Here’s the second installment of the Bond Market Environment letter to clients by Denis Jamison of Strategy Asset Managers. The first appeared yesterday.
debt without cost
Federal government borrowing has spiraled since 2008. Total public debt outstanding–an amount that includes the notional amount owed by the Federal government to the various government trust funds–was $15.2 trillion at the end of 2011 compared with $9.2 trillion four years earlier. Now, that debt is probably a trillion higher and exceeds nominal Gross Domestic Product.
You would think that much borrowing would put a huge strain on the federal government’s budget.
Well, it hasn’t.
In fact, for the year ended December 31, 2011, the interest payments on the federal debt were just 5% higher than in 2007, despite a 65% increase in the debt outstanding. Moreover, the interest on the federal debt last year was just 1.5% of GDP. That’s less than the 3%-plus drain on the country’s earnings during the second half of the Eighties and through the Nineties.
two reasons for this happy situation:
–first, the growth miracle during the Clinton Presidency provided a huge expansion in GDP while temporarily reducing the actual level of federal government debt. And,
–second, the Federal Reserve’s zero interest rate policies begun in 2008 that reduced the interest cost of that debt from about 4.5% to less than 3%.
The trend in the cost of the federal government’s debt is glacial. It takes a while for old bonds to mature and be replaced by new ones. So the federal government’s debt costs will remain manageable for the next few years. Investors should be very aware that the higher level of federal debt to GDP plus the extraordinary low level of current interest payments could provide a severe headwind to economic growth down the road.
???
Bond investors have every reason to be confused. They have enjoyed thirty years of high rates of return caused by steadily declining interest rates. For various reasons, we experienced a secular decline in inflation since 1985. Meanwhile, monetary policy amplified the impact of that decline on bond prices by steadily reducing the real rate of return (the nominal yield less the inflation rate). We may have gone as far as we can down this road. Real yields of most US Treasury securities are negative. That’s happened before–in the Seventies. Then it was caused by high inflation against a backdrop of loose monetary policy. The inflation cure involved tight money, sharply higher interest rates and back-to-back recessions in the first half of the Eighties.

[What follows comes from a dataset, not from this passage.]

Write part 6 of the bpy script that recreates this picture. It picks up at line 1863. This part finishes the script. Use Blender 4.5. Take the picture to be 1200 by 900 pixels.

While Fed Chairman Bernanke draws parallels between the economic problems of the Thirties with those of today, he might want to consider the legacy of the Burns and Miller policies of the Seventies. After the 1.5% inflation rates of the Sixties, these Fed chairmen didn’t think future inflation would be a problem, either. And low interest rates seemed a good idea in exchange for economic growth.
It is likely bond investors will suffer a bear market someday–we just don’t know when. For the moment, the music is still playing, so you have to keep dancing.
The only way to earn a real return today is to accept greater risk–maturity (or call) risk, credit risk, currency risk, liquidity risk and a lot of other risks that you won’t know are risks until something bad happens. While I can’t pick the next winners (or losers), I can see a sector by sector return pattern created by the various waves of Federal Reserve policy.
By pushing short-term interest rates to zero, the Fed caused a huge rally in the US Treasury securities. The gains now are limited because the real yield from these securities has reached zero. Next, mortgages rallied as they were seen as a low risk alternative to government debt. Now they, too, are exhausted because, at current price levels, prepayment losses are wiping out most of their coupon income. That leaves maturity risk and credit risk still on the table for most investors.
maturity risk
The yield spreads between ten and thirty-year bonds are still attractive. In the US Treasury market, that spread is about 125 basis points. But the price risk for any change in interest rates is very high. For example, investors in the current US Treasury thirty-year bonds would lose 15% if rates increase from the current 3% to 3.5% ove the next six months.
credit risk
Assuming maturity risk isn’t to your liking, maybe the answer is corporate bonds. Of course, there’s a lot of supply here because companies are busy selling new bonds to pay off old ones. Maybe all this supply is keeping yields relatively high. The spread between AAA-rated corporate bonds to ten-year US Treasuries is about 160 basis points. If you can stomach BBB-rated securities, you’ll earn a 300 basis point advantage over governments.
Investors face difficult choices. Old strategies aren’t working well in the current investment environment. Unfortunately, when you step out on a new path, you never know where it will lead.